Article by John Gillies, Lead Cyber Security Assessor @Converged and the only IASME accredited IoT Assessor north of the central belt.

The Internet of Things, Smart Devices, The Digitisation of the Oilfield, Alexa, Siri, Light Bulbs, Cars, Fridges, Power Grids, Dams, Pipelines, the list is far too big to encompass this trend.

I recently spoke to a colleague who wondered how easy it would be to plug some cables in to a smart device for the oilfield and extract the data from it, without the client being aware. This is of course eminently possible, but it doesn’t really point the gun of risk mitigation where it should be.

In the digital brave new world of IoT, we are all becoming concerned about the devices themselves, and whether they should be seen as a security liability. As a user of IoT services there is a duty of care on us all to ask our suppliers to evidence the adherence these products have to basic cyber security standards. Only by pressurising these suppliers as savvy buyers, will they improve their security posture.

Importantly though

Is it possible that a balaclava wearing cybercriminal will travel to an industrial site, scale the fence, and evade the CCTV, wrestle with an Alsatian and gain access to a smart device that earlier that day automatically provided an inventory management system with data that pump unit 15 has returned to the yard for maintenance and that it had sent its latest data to the system? Of course. But is this where we should be focussing our risk mitigation?

Absolutely not. Why?

Maybe because the cybercriminal isn’t going to do that. They are much more interested in the value of their attack and the return on that investment.
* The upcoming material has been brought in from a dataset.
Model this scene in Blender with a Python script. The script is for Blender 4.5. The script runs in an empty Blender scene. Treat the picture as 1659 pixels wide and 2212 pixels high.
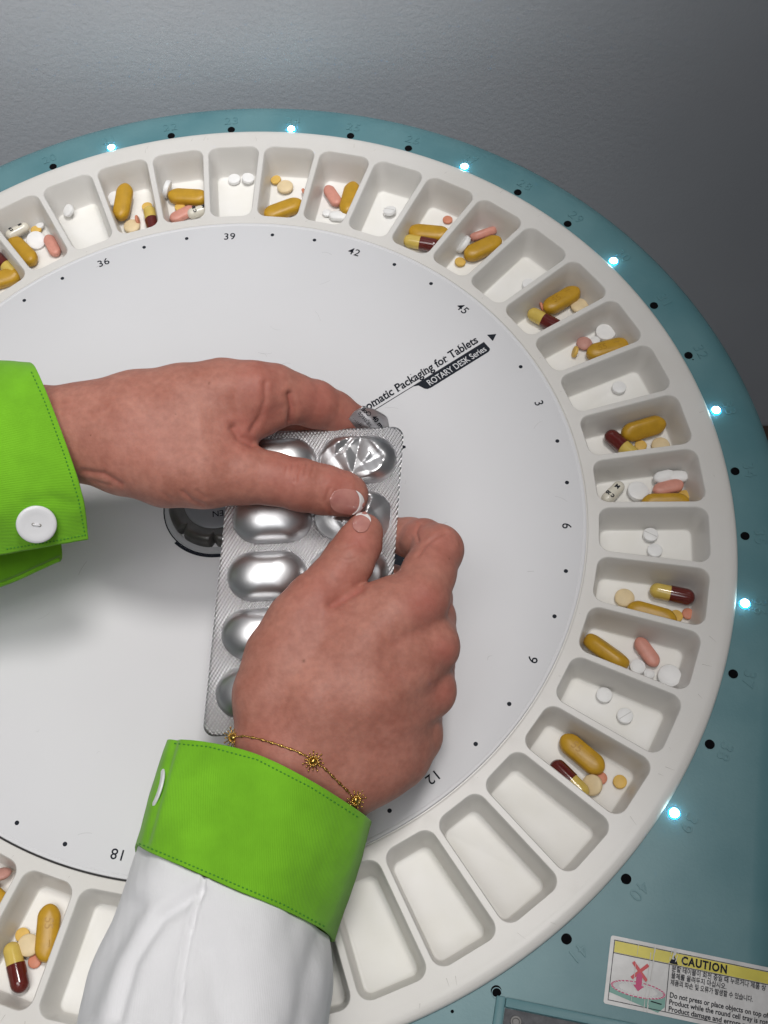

They are much more likely to be interested in where they can best gain value.

The Inventory Management System is running on an old Windows 7 pc “cos we can’t get the vendor to update that”. Well, therein lies the trouble, and the opportunity!

The hacker will target the Inventory Management System because they are going to gain access to the correlated information of a multitude of devices and equipment, not just pump unit 15. They are going to be able to exfiltrate data which may well be sensitive commercial or intellectual property data, very possibly of a client. They will make it portable, transfer it over the internet to their own den of iniquity or encrypt it and demand a ransom. The point is the pump isn’t of interest – it’s not worth the effort.

This must be considered when deciding where to invest in cyber security. The real risk is the place where all the small and non-valuable data is correlated to.

Time to upgrade the pc to Windows 10. Or maybe it’s time to upgrade the vendor.